S'è chiesto perché la classifica è così sorprendente?

«Io ho un'idea o meglio un sospetto. Il modello della squadra-mosaico, fatta di tanti stranieri, non è più pagante. Guardi cosa succede in Inghilterra dove la gran parte dei calciatori proviene dai paesi più svariati. Il Sassuolo ha pochi stranieri e quei pochi parlano un buon italiano, soprattutto capiscono cosa pretende Di Francesco. In caso contrario, mi dica lei che allenamenti sarebbero, una farsa».

A suo tempo mandaste via Di Francesco salvo riprenderlo dopo 5 ko di fila...

«Con tutto il rispetto per Malesani, ottima persona, fu una sciocchezza. Mai farsi trascinare dalle cattive abitudini del calcio».

Non è che il calcio ha soppiantato il ciclismo nel suo cuore?

«Il cuore rimane sempre con il ciclismo, in cui per 8 anni siamo stati i primi del mondo. Ma i tempi cambiano. E oggi la mia azienda, presente in 70 paesi con 9mila dipendenti e 2,5 miliardi di fatturato, ha indirizzato il suo marketing in altre direzioni. C'è Mapei sulle maglie, è intitolato a Mapei lo stadio di proprietà a Reggio Emilia. Ma le due ruote rappresentano il primo amore che non si scorda mai».

I ciclisti più amati?

«Ballerini e Bettini, sopra tutti. Poi Tafi con il quale mi sono visto l'altro giorno, uno di famiglia».

A proposito di famiglia.
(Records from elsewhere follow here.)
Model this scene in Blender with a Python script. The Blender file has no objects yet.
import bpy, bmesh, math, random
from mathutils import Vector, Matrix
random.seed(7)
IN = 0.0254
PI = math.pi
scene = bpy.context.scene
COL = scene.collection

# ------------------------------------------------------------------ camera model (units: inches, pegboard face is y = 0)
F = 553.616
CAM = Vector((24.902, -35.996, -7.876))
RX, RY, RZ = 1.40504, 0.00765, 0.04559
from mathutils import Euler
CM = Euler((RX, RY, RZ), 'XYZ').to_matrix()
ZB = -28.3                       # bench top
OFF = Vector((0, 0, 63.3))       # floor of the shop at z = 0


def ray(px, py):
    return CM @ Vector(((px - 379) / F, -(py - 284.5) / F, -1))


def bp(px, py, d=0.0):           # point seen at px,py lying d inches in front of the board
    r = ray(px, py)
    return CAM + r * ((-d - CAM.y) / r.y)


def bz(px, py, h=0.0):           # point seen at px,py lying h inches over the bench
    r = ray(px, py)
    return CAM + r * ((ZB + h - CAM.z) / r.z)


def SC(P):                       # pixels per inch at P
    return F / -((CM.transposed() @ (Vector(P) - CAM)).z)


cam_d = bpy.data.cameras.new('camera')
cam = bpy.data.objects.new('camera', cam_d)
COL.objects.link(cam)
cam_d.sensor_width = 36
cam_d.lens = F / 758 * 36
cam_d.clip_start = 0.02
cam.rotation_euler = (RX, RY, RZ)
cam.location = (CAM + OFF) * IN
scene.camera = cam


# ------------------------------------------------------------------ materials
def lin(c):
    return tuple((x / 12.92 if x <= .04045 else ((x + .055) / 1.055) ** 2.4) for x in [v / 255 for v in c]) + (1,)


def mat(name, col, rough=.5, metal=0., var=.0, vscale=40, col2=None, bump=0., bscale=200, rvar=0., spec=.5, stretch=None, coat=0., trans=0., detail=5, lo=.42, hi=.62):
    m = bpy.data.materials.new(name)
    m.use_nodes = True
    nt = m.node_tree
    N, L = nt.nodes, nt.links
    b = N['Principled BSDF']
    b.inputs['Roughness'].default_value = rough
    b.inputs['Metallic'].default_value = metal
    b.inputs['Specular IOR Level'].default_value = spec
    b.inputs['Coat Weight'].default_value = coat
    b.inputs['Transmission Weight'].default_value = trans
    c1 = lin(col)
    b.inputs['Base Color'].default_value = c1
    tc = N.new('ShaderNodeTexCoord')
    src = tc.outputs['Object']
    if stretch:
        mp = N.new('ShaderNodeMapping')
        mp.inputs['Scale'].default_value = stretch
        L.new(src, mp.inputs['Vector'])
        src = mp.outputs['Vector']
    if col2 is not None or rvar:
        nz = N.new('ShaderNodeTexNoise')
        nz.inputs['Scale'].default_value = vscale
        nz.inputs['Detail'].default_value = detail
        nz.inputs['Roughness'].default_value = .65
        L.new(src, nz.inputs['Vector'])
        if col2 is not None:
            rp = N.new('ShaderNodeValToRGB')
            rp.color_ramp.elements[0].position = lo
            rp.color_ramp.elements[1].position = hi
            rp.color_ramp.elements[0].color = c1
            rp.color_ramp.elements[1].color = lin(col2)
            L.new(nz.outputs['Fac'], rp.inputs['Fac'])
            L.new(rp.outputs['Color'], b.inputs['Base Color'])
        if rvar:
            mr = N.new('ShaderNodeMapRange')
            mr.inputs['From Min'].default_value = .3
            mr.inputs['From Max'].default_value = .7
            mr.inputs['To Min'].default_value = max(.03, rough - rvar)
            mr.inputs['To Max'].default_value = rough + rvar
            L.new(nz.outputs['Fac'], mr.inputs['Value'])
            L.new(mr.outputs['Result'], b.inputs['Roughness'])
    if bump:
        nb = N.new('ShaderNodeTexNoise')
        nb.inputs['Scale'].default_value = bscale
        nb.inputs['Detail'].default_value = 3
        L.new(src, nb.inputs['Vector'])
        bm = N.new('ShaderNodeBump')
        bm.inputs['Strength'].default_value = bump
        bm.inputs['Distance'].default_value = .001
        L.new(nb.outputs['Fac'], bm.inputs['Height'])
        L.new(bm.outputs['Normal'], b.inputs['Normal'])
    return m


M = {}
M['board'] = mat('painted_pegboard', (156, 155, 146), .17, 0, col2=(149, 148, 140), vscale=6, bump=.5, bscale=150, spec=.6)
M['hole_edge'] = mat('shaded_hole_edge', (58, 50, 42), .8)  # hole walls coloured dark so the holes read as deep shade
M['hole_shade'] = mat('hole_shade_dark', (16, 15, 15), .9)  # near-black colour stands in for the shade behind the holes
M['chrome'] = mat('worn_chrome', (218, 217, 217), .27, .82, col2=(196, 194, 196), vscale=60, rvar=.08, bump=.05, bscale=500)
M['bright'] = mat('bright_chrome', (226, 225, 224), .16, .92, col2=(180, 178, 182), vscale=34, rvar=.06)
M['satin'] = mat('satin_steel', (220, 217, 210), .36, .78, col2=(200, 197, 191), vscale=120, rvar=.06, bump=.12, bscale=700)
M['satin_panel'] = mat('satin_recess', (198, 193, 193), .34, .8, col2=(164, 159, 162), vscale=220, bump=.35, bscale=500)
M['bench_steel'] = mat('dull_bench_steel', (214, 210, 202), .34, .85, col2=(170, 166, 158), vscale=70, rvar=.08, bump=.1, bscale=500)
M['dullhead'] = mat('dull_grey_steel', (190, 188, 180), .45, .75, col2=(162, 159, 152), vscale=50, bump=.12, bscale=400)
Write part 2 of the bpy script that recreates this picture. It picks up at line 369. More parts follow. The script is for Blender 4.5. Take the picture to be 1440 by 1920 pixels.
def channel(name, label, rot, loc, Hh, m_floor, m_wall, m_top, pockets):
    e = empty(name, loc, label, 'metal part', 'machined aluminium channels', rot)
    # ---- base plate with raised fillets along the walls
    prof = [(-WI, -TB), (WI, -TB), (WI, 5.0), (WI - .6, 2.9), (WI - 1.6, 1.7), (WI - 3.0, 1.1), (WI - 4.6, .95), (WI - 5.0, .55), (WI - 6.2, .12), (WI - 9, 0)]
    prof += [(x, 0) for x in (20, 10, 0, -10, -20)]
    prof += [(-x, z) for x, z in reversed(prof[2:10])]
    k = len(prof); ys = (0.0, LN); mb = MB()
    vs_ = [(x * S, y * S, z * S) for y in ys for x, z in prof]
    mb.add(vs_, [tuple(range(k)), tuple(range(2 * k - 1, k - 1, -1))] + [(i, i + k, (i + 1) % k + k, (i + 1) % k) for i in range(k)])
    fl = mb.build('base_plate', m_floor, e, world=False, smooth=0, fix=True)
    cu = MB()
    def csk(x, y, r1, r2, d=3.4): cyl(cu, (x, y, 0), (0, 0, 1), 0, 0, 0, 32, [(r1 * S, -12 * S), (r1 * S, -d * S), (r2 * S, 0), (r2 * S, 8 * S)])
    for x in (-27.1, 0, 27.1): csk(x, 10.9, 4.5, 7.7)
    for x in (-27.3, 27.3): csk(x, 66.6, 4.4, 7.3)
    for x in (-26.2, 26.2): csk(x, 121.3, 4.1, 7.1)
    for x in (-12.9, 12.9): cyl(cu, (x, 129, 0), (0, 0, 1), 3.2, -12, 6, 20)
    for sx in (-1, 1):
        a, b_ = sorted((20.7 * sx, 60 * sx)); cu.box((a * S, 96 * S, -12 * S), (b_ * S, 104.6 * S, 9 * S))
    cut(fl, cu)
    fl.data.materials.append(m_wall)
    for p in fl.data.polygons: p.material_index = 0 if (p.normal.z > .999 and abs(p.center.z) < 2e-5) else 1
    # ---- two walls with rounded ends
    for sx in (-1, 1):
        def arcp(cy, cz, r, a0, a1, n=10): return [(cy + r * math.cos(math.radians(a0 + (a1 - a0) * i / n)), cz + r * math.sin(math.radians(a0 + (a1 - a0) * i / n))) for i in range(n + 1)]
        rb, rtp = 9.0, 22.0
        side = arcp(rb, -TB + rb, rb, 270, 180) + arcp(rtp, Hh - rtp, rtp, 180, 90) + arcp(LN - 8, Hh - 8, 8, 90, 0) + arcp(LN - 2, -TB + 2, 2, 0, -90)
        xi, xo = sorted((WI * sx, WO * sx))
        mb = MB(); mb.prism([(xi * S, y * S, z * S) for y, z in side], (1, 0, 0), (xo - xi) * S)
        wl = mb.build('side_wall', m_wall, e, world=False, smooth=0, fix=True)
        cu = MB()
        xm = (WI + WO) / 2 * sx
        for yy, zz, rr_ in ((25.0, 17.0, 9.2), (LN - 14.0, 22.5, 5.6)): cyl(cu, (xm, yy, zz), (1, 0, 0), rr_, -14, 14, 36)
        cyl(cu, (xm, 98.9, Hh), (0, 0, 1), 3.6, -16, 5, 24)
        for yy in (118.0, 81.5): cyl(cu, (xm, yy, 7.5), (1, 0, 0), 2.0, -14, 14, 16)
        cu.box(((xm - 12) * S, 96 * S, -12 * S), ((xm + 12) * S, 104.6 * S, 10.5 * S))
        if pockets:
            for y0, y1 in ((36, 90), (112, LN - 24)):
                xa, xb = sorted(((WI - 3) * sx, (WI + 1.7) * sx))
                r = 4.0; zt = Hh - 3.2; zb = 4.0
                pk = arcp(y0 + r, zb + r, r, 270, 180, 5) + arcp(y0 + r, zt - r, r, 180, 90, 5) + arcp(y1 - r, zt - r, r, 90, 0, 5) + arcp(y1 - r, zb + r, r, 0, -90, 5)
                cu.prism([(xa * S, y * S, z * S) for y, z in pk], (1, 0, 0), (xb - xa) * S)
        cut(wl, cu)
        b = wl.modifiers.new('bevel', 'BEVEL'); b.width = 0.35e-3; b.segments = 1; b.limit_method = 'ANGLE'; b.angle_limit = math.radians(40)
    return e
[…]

Sua moglie Adriana, che guida il marketing, è convinta di spendere tanti soldi nel pallone?

«Le dico solo che gli investimenti arrivano dal suo budget».

A quanto ammontano?

«L'ultimo esercizio s'è chiuso in pareggio grazie alle plusvalenze di Zaza e Pavoletti. Nel complesso le uscite sono state di alcune decine di milioni. E il monte ingaggi è inferiore ai 30 milioni, molto meno di tanti altri club».

Un giorno Mapei rientrerà nel ciclismo?

«Può essere, chissà. Ma non possiamo fare confusione in termini di comunicazione. Se il ciclismo ha portato il nostro marchio in tutto il mondo, il calcio non è da meno, specie in Asia. Del Sassuolo si parla tanto fuori d'Italia».

E chi sono i suoi calciatori preferiti?

«Ne stimo tantissimi. Magnanelli e Cannavaro sono splendide persone, non solo buonissimi giocatori. Con Defrel e Duncan abbiamo preso due numeri uno. Il migliore è Berardi, il calciatore italiano di maggior talento. Un ragazzo a postissimo, un po' chiuso, timido, ma forte dentro, ben lontano dagli stereotipi dei colleghi che vanno a caccia di veline. Vedrete che reggerà l'urto della notorietà».

Berardi resterà al Sassuolo o seguirà Zaza alla Juventus?

«A fine stagione la Juventus può esercitare la prelazione, se vuole è suo, ha il diritto di portarselo via. Ma ad una cifra superiore a 25 milioni. Altrimenti vestirà ancora la nostra bella maglia».

Il Sassuolo non è una favola, è una realtà.

E poi, come scriveva Pascoli: "Il Sogno è l'infinita ombra del Vero".